Kleines Beitragsbild: Leopard-Panzer der Bundeswehr bei einem NATO-Manöver in Polen.
(Bild: Andreas Orth/ZDF)

 


Kommentare

  1. Klaus W. | 1. Februar 2020 um 13:52 Uhr

    Die Streitkräfte des wirtschaftlich viertstärksten und ungemein wohlhabenden Landes der Erde mit mehr als 80 Millionen Einwohnern wurden über Jahre hinweg kaputt gemanagt und kaputt gespart.

    In der jetzigen prekären und nicht zu akzeptierenden Lage sollte wirklich nicht bis 2030 (und in alten Strukturen) gewartet werden nach den Motto „Darf in der Struktur so bleiben“. Sondern es sollten wieder Strukturen eingeführt werden, wie wir sie vor 30 Jahren – natürlich dann angepasst an die heutigen Anforderung – bereits hatten. Endlich anfangen „auf breiter Basis zu planen“, zu modernisieren, aber mit nachhaltiger Versorgung mobilisieren, Mann, Material, Einsatzbereitschaft, die allgemeine Versorgung und eine nötige stetige verantwortungsvolle Anpassung und Vorausschau. Auch die Personalstärke muss etwas angehoben werden – es ist ja nichts Neues, was ich hier schreibe.

    Es geht hier vor allem auch unmittelbar um die Leben unserer Soldaten, der Bürger in Uniform, die in Krisenregionen dienen oder in Deutschland Dienst tun und den Anschein der Verteidigungsbereitschaft für unser Land aufrechterhalten sollen. Die Notwendigkeit der Landesverteidigung gegenüber einem Aggressor ist in Zukunft nicht ausgeschlossen!
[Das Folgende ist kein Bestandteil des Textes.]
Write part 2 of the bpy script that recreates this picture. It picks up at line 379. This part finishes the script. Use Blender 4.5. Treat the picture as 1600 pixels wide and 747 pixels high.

    Ich wünsche mir sehnsüchtig Politiker wie Helmut Schmidt zurück, aber das bleibt wohl nur ein Wunschtraum. Stattdessen musste ich eine Verteidigungsministerin (Ursula von der Leyen) erleben, die sich wiederholt vor die Kamera wagte mit Kernaussagen wie diesen: „Wir haben den Tiefpunkt der Krise schon jetzt überwunden.“ „Wir haben dieses und jenes Rüstungsgut und diese und jene Ausrüstung bestellt.“ „Die Bundeswehr ist jetzt schon auf einem guten Weg … bla, bla, bla.“

    Die damalige Verteidigungsministerin vergaß dabei nur zu erwähnen, dass bei den Rüstungsbestellungen auch massiv gespart, teilweise bewusst weggelassen oder wichtiges Equipment durch Fehlplanungen „einfach vergessen“ wurde. Auch vergaß sie zu sagen, dass die aktuellen (Fehl-)Strukturen in der Bundeswehr noch so gutes Rüstungsmaterial komplett „entwerten“ können.

    Manch ein Soldat, der mangelhafte Rüstungsgüter oder unzureichende militärische Ausrüstung zur Verfügung gestellt bekommt, wird sich überlegen, ob er dem Arbeitgeber „Bund“ eigentlich noch vertrauen kann. Wer kann das nicht verstehen? Wenn denn nur etwa 50 Prozent des Materials, das bereits im Bestand der Bundeswehr ist (wegen mir auch rotierend) einsatzbereit wäre, dann wäre die Gesamtsituation vielleicht noch einigermaßen hinnehmbar.

    Am Schluss muss man einfach feststellen, dass es besser wäre, einen Reserveoffizier wie Manfred Wörner an der Spitze des Wehrressorts zu haben. Ein Minister, der genug Sachverstand und Rückgrat hat für die Planung und für entsprechende Verhandlungen mit der Industrie und darüber hinaus auch die erforderliche Weitsicht und Vorausschau. Die Bundeswehr sollte sich jedenfalls meiner Meinung nach keine absoluten Laien mehr an ihrer Spitze leisten!